Secret scanning public monitoring for enterprises
GitHub introduces secret scanning public monitoring capabilities for enterprises to help organizations recognize and respond to secret leaks across their repositories and external sources.
GitHub is committed to empowering the developer community by helping organizations recognize and address the risks of secret leaks wherever they happen. We believe every enterprise should know the moment its secrets leak in public, no matter where it happens on GitHub. That’s why public monitoring is now in public preview for enterprises with GitHub Secret Protection, at no additional cost.
Secrets don’t respect boundaries; scanning for them shouldn’t either.
What is public monitoring?
GitHub monitors the entire public surface of github.com for leaked secrets in real time. Public monitoring attributes those secrets back to your enterprise, based on where your people commit.
Secret scanning has always protected the repositories you own. But secrets leak beyond that boundary. For example, a developer commits to a personal fork or an open source project, or they paste a token into a public issue or pull request, and this often happens from an account your security team isn’t tracking. Exposures like these were nearly impossible to find and often only surfaced after they’d been abused by bad actors.
Public monitoring closes that gap. It finds these vulnerabilities and attributes them to your enterprise so you can respond quickly. The feature scans for secrets exposed anywhere in public content across github.com—including git content, pull request comments, and GitHub issues—and natively attributes each one back to your enterprise, through GitHub’s identity layer and verified domains.
Because the activity happens on GitHub, so does the attribution: in real time (not a nightly async crawl), definitively with native platform metadata (not on a guess from a commit email), and across arbitrary public repositories (not just surfaces where you tell us to look).
Public monitoring will never scan private repositories; it surfaces only secrets that are already exposed publicly, so you can revoke leaked secrets before they’re abused by bad actors.
Public monitoring works “out of the box” with no setup or configuration required; just enable it and start seeing results.
How does attribution work?
GitHub attributes a public finding to your enterprise using two main heuristics, leveraging metadata across GitHub’s identity layer, domain verification, and token metadata.

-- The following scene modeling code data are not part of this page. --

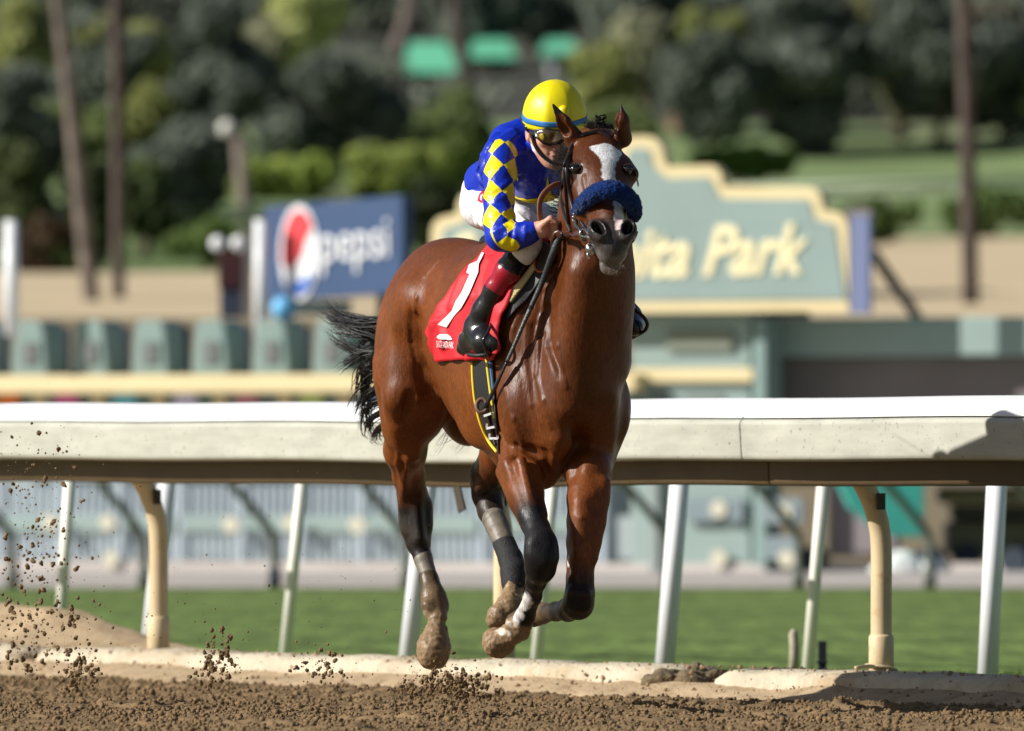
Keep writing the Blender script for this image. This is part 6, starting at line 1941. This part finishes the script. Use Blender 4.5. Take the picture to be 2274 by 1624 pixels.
guides = [  # streaming locks: list of picture points
    ([(850, 715), (800, 712), (755, 705), (715, 672)], 70, 14), ([(846, 735), (800, 725), (750, 712), (722, 690)], 60, 14), ([(842, 750), (800, 740), (765, 728), (735, 715)], 90, 14),
    ([(840, 760), (812, 752), (785, 770), (768, 800)], 60, 16), ([(838, 780), (806, 785), (775, 805), (755, 812)], 50, 14), ([(836, 800), (805, 820), (800, 860), (792, 890)], 150, 20),
    ([(838, 830), (810, 850), (812, 890), (795, 905)], 150, 18), ([(842, 860), (812, 880), (800, 905), (793, 925)], 130, 16), ([(845, 890), (815, 905), (812, 935), (818, 950)], 150, 16),
    ([(850, 915), (825, 930), (818, 955), (828, 968)], 130, 14), ([(855, 940), (838, 955), (835, 972), (850, 978)], 110, 12), ([(838, 745), (822, 800), (820, 860), (835, 930)], 180, 18), ([(832, 770), (800, 780), (760, 760), (730, 720)], 40, 14)]
for g, n, sp in guides:
    for _ in range(int(n * (1.0 if g[-1][0] < 760 else .22))):
        o1, o2 = rng.normal(0, sp * .38, 2), rng.normal(0, sp * .75, 2)
        d0 = 33.75 + rng.normal(0, .05)
        k = len(g) - 1
        cut = rng.uniform(.7, 1.08)
        pts = []
        ph, am = rng.uniform(0, 6), rng.uniform(3, 13)
        for i, (x, y) in enumerate(g):
            t = i / k
            pts.append((x + o1[0] * (1 - t) + o2[0] * t + am * t * math.sin(ph + 4 * t), y + o1[1] * (1 - t) + o2[1] * t + am * t * math.cos(ph + 5 * t), d0 + .12 * t))
        sp_ = spline(pts, 5)
        sp_ = sp_[:max(6, int(len(sp_) * min(cut, 1)))]
        S.append(([N(*p) for p in sp_], rng.uniform(.0014, .0036)))
for g in ([(990, 880), (998, 920), (985, 965), (958, 1002)], [(965, 935), (958, 950), (945, 972)], [(1030, 930), (1038, 955), (1022, 975), (1000, 985)], [(1046, 940), (1036, 962), (1015, 985)], [(1028, 930), (1020, 950), (1005, 966)]):
    for _ in range(9):
        o_ = rng.normal(0, 2.5, 2)
        S.append(([N(p[0] + o_[0] * (i + 1) * .5, p[1] + o_[1] * (i + 1) * .4, 33.5) for i, p in enumerate(spline([np.array(q, float) for q in g], 5))], .0015))
hair('tail', S, mat('tail_hair', (.016, .014, .015), rough=.42, spec=.45), horse)['kind'] = 'stuff'
S = []
pollp = N(1345, 285, 31.72)
for _ in range(170):
    x0 = rng.uniform(1312, 1365)
    t = (x0 - 1312) / 53
    b = N(x0, 288 - 4 * math.sin(t * 3.1), 31.75 + rng.normal(0, .02))
    ln = rng.uniform(.02, .05) * (1.1 if x0 < 1340 else .8)
    dv = np.array([-.7 + rng.normal(0, .5), .2, 1 + rng.normal(0, .3)]); dv /= np.linalg.norm(dv)
    S.append(([b, b + dv * ln * .5 + np.array([-.003, 0, 0]), b + dv * ln + np.array([-.012 * rng.uniform(0, 1), 0, -.004])], .0012))
for _ in range(70):
    q = rng.uniform(0, 6.28); c = N(1334, 272, 31.72)
    a = c + np.array([math.cos(q) * .008, math.sin(q) * .008, rng.uniform(-.022, .022)])
    S.append(([a, a + np.array([math.cos(q + .8) * .012, math.sin(q + .8) * .012, .004]), a + np.array([math.cos(q + 1.8) * .006, math.sin(q + 1.8) * .006, .002])], .003))
for _ in range(300):   # mane blown to the rider's side
    t = rng.uniform(0, 1) ** 1.3
    x0, y0 = 1278 - 16 * t + rng.normal(0, 2), 330 + 150 * t
    b = N(x0, y0, 31.92 + .12 * t)
    L_ = rng.uniform(25, 62)
    u = rng.normal(0, .28)
    S.append(([b, N(x0 - L_ * .5, y0 - L_ * (.10 + u * .3) + 6, 31.98 + .12 * t), N(x0 - L_, y0 - L_ * (.25 + u) + rng.normal(0, 3) + 6, 32.02 + .12 * t)], .0013))
hair('mane', S, M_hair, horse)['kind'] = 'stuff'
S = []
for _ in range(46):
    x0 = rng.uniform(1336, 1386)
    b = sight_hit(head, [x0], [597 - abs(x0 - 1360) * .35], 30.9, 31.8)[0]
    S.append(([b, b + np.array([rng.normal(0, .006), -.004, -rng.uniform(.010, .016)]), b + np.array([rng.normal(0, .014), -.006, -rng.uniform(.018, .034)])], .0005))
hair('whiskers', S, mat('whisker', srgb(120, 104, 88), rough=.6), horse)['kind'] = 'stuff'

DOFF = 0.0
# ================================================================== DIRT THROWN UP BY THE HOOVES
def burst(cx, cy, sx, sy, n, d, rmean, up=0):
    x = cx + rng.normal(0, sx, n); y = cy + rng.normal(0, sy, n) - np.abs(rng.normal(0, up, n)) if up else cy + rng.normal(0, sy, n)
    dd = d + rng.normal(0, .12, n)
    r = np.clip(rng.gamma(1.1, rmean * .42, n), .0011, .0105)
    return np.stack([(x - CX) * dd / FPX, dd, HC + (HY - y) * dd / FPX], 1), r
where = ['in the tall spray at the far left', 'in the tall spray at the far left', 'low in front of the sand bank at the left', 'low in front of the sand bank at the left',
         'over the kerb left of the hooves', 'over the kerb left of the hooves', 'over the kerb left of the hooves', 'from the small puff between the left post and the hooves', 'from the small puff between the left post and the hooves', 'from the small puff between the left post and the hooves',
         'in the burst right under the trailing hind hoof', 'in the burst right under the trailing hind hoof', 'in the burst right under the trailing hind hoof', 'in the small burst below the left curved post',
         'drifting in front of the left curved post', 'drifting beside the hind legs', 'drifting in front of the rail at the left']
parts_ = [burst(70, 1180, 62, 100, 420, 33.4, .0068), burst(60, 1010, 90, 45, 130, 33.6, .0035), burst(90, 1370, 75, 60, 300, 33.2, .0075), burst(60, 1440, 60, 45, 160, 33.1, .0075),
          burst(480, 1500, 26, 18, 150, 32.6, .0085, 28), burst(486, 1440, 16, 26, 45, 32.6, .008), burst(492, 1445, 45, 60, 110, 32.7, .0035),
          burst(715, 1505, 30, 16, 110, 32.4, .0065, 20), burst(712, 1480, 26, 20, 50, 32.4, .006), burst(720, 1400, 60, 70, 90, 32.6, .0025),
          burst(1010, 1545, 40, 16, 520, 32.1, .0085, 24), burst(925, 1545, 30, 12, 130, 32.2, .0075, 14), burst(990, 1500, 60, 20, 120, 32.2, .0035),
          burst(175, 1500, 22, 18, 200, 32.9, .0085, 10), burst(300, 1350, 160, 120, 200, 33.2, .0026), burst(900, 1300, 160, 80, 70, 32.6, .0022), burst(430, 1100, 240, 60, 90, 33.4, .002)]
src_ = np.concatenate([np.full(len(p[0]), i) for i, p in enumerate(parts_)])
cen = np.concatenate([p[0] for p in parts_]); rad = np.concatenate([p[1] for p in parts_])
ok = cen[:, 2] > .01
cen, rad, src_ = cen[ok], rad[ok], src_[ok]
order = np.argsort(-rad); cen, rad, src_ = cen[order], rad[order], src_[order]
big = 300
for i in range(big):
    cv, cf = CLODS[i % len(CLODS)]
    if i < len(CLODS):
        bm = bmesh.new()
        for k in range(3 + i % 3):
            c_ = Vector((random.uniform(-.7, .7), random.uniform(-.5, .5), random.uniform(-.5, .5))) * (k > 0)
            bmesh.ops.create_icosphere(bm, subdivisions=2, radius=random.uniform(.35, .75) if k else .85, matrix=Matrix.Translation(c_))
        for v in bm.verts:
            v.co *= 1 + .35 * mnoise.noise(v.co * 2.2 + Vector((i * 5.3, 1, i))) + .25 * mnoise.noise(v.co * 6 + Vector((i, i, 0)))
        me = bpy.data.meshes.new('dirt_clod'); bm.to_mesh(me); bm.free(); me.materials.append(M_clod)
        CM = globals().setdefault('CLOD_ME', []); CM.append(me)
    o = bpy.data.objects.new('dirt_clod', CLOD_ME[i % len(CLODS)]); COL.objects.link(o)
    o.location = cen[i]; s = float(rad[i]); o.scale = (s * random.uniform(.8, 1.35), s, s * random.uniform(.7, 1.1)); o.rotation_euler = (random.uniform(0, 6), random.uniform(0, 6), random.uniform(0, 6))
    tag(o, 'brown dirt clod flying ' + where[int(src_[i])], 'clod', 'dirt clods ' + where[int(src_[i])])
o = link('dirt_spray', clod_mesh('dirt_spray', cen[big:], rad[big:]), M_clod)
tag(o, 'fine spray of dirt crumbs thrown up by the hooves', 'dirt', kind='stuff')
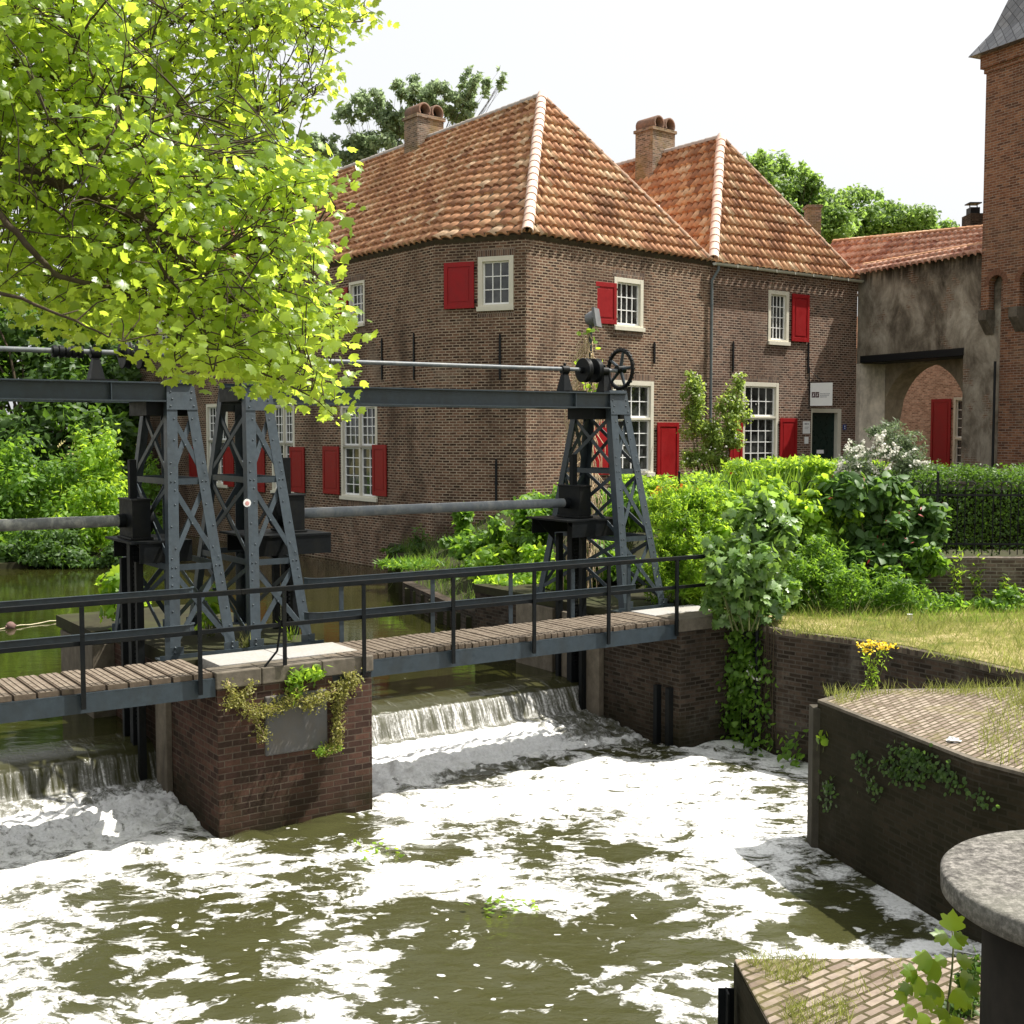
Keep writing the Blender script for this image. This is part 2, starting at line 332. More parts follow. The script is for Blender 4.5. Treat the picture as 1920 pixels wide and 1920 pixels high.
# ---------------------------------------------------------------- foliage helpers
def tmpl(pts, tris): return np.array(pts, float), np.array(tris, int)
def fan(outline, fold=.18, droop=.25):
    vs = [(0, .35, 0)]+[(x, y, -fold*abs(x)-droop*max(0, y-.3)**2) for x, y in outline]; n = len(outline)
    return tmpl(vs, [(0, 1+k, 1+(k+1) % n) for k in range(n)])
half = [(0, 1.0), (.1, .84), (.2, .74), (.23, .66), (.4, .74), (.54, .68), (.48, .54), (.42, .44), (.56, .36), (.58, .24), (.42, .12), (.22, .02), (.1, -.03)]
T_MAPLE = fan(half+[(0, 0)]+[(-x, y) for x, y in half[:0:-1]])
T_OVATE = tmpl([(0,0,0), (.3,.35,-.06), (0,1,-.12), (-.3,.35,-.06), (0,.4,.05)], [(0,1,4), (1,2,4), (2,3,4), (3,0,4)])
T_LONG = tmpl([(0,0,0), (.13,.4,-.02), (0,1,-.2), (-.13,.4,-.02)], [(0,1,3), (1,2,3)])
T_BLADE = tmpl([(-.022,0,0), (.022,0,0), (.018,.5,.08), (-.018,.5,.08), (0,1,.32)], [(0,1,2), (0,2,3), (3,2,4)])
T_ROUND = fan([(.45*math.sin(a), .4-.5*math.cos(a)) for a in [k*math.pi/4 for k in range(8)]], .1, .1)
def leaves(name, mat, P, size, N, T, parent=None, up=None, rnd=None, spin=None):
    P = np.asarray(P, float); n = len(P); N = np.asarray(N, float); N = N/np.linalg.norm(N, axis=1)[:, None].clip(1e-6)
    size = np.broadcast_to(np.asarray(size, float), (n,))*1.0
    if up is None: up = RNG.normal(size=(n, 3))
    Y = np.asarray(up, float)-N*np.sum(np.asarray(up)*N, 1)[:, None]; Y /= np.linalg.norm(Y, axis=1)[:, None].clip(1e-6)
    X = np.cross(Y, N)
    tv, tt = T; m = len(tv)
    vs = (P[:, None, :]+size[:, None, None]*(tv[None, :, 0:1]*X[:, None, :]+tv[None, :, 1:2]*Y[:, None, :]+tv[None, :, 2:3]*N[:, None, :])).reshape(-1, 3)
    org = np.array(ORG[parent.name]) if parent else np.zeros(3)
    tri = (tt[None]+(np.arange(n)*m)[:, None, None]).reshape(-1, 3)
    me = bpy.data.meshes.new(name); me.vertices.add(len(vs)); me.vertices.foreach_set('co', (vs-org).ravel().astype('f'))
    nt = len(tri); me.loops.add(nt*3); me.loops.foreach_set('vertex_index', tri.ravel().astype('i'))
    me.polygons.add(nt); me.polygons.foreach_set('loop_start', (np.arange(nt)*3).astype('i')); me.polygons.foreach_set('loop_total', np.full(nt, 3, 'i'))
    me.update(calc_edges=True)
    if rnd is None: rnd = RNG.random(n)
    at = me.attributes.new('rnd', 'FLOAT', 'POINT'); at.data.foreach_set('value', np.repeat(np.clip(rnd, 0, 1), m).astype('f'))
    me.materials.append(mat); o = bpy.data.objects.new(name, me); C.objects.link(o)
    if parent: o.parent = parent
    ORG[o.name] = Vector(org); return o
def clump_pts(clumps, n, shell=.55, flat=1.0):
    """leaf points in ellipsoid clumps: rows (x,y,z,rx,ry,rz)"""
    cl = np.asarray(clumps, float); w = (cl[:, 3]*cl[:, 4]*cl[:, 5])**(2/3); idx = RNG.choice(len(cl), n, p=w/w.sum())
    d = RNG.normal(size=(n, 3)); d /= np.linalg.norm(d, axis=1)[:, None]
    r = (shell+(1-shell)*RNG.random(n))*(.78+.3*RNG.random(n))
    P = cl[idx, :3]+d*cl[idx, 3:]*r[:, None]
    tone = RNG.random(len(cl))[idx]*.45+RNG.random(n)*.55
    Nn = d*.8+np.array([0, 0, .5])+RNG.normal(size=(n, 3))*.55
    return P, Nn, tone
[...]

| Method | What it checks | Catches |
|---|---|---|
| Member-based attribution | The committer’s GitHub account belongs to your enterprise as an enterprise member | Leaks from managed accounts and known members |
| Verified domain matching | The committer’s email is on a domain your organization or enterprise has verified | Leaks from personal accounts using a work email |
Verified domain matching applies even when the account isn’t linked to your enterprise and even when the email isn’t public. Each finding shows which method attributed it, along with the secret type, the public location (e.g. file, issue, pull request, discussion, etc.), and the committer.
How to enable public monitoring?
Enterprise owners and enterprise security managers can enable public monitoring from their Security tab. Once enabled, you’ll see recently leaked secrets, and GitHub will begin scanning for future matches.
Public monitoring is available for GitHub Enterprise Cloud customers with Secret Protection or Advanced Security. Support for Enterprise Cloud with data residency is coming soon.